Reset. Maybe. Although a little too convenient for being this close to the end of the linear calendar year, a week before the New Year. I'm just being delusional. Blech. It's not like I'm living on the streets of Bangladesh. Good God...

At 4:30 am I prayed/meditated that I'd make it at least until the girls opened their gifts, and then I could go back to bed.

Then, at 5:31 am, Bea had gotten up and I woke the Mama up and told her how I felt, which, if I were a cartoon, had felt like an ACME truck had knocked me off a cliff and I fell to the canyon bottom below. Poof. Wile E. Coyote indeed.

She told me she was sorry and that I should stay in bed, but I had to go downstairs. Bryce came in and said, "Daddy, it's time to go see what Santa brought us!"

And downstairs I went. I don't know exactly how I did it without getting sick all over, but I did. The Mama took my temperature and sure enough it was 101 degrees. Blech. But I made it for about 45 minutes as we opened gifts and took a few pictures. My limit hit, I slowly went back upstairs and straight to the bathroom, got sick, and then slept for nearly three hours.

Still feverish, but finally feeling better in the belly, I meandered back downstairs while the girls were playing with all their new toys and cool science gadgets, and the Mama was cleaning up. I had missed the Star Wars pancakes as well. Dammit.

"'You missed Christmas, Jack,'" I joked, quoting the character of Kate from early in the movie The Family Manwhen Jack returns after freaking out Christmas morning and taking off to NYC for a few hours.

The Mama laughed and said, "I'm so sorry you got sick, Sweetie. I hope you feel better. Girls, tell daddy you love him."

"Love you!"

"Are you feeling better, Daddy?"

"Yes. Love you, girls. Love you, Mama. Merry Christmas."
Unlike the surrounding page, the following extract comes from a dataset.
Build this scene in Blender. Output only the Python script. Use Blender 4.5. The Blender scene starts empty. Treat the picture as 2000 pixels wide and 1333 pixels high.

Even with fever, my gaze focused fully on my girls and all was well in my world, that 25th day of December, anno Domini (in the year of our Lord), two-thousand and fifteen.

In the end, I didn't miss Christmas, and if God willin' and the creek don't rise, as my Pop always used to say, and of course if I'm always present and paying attention in sickness and in health, I'll never miss a moment again.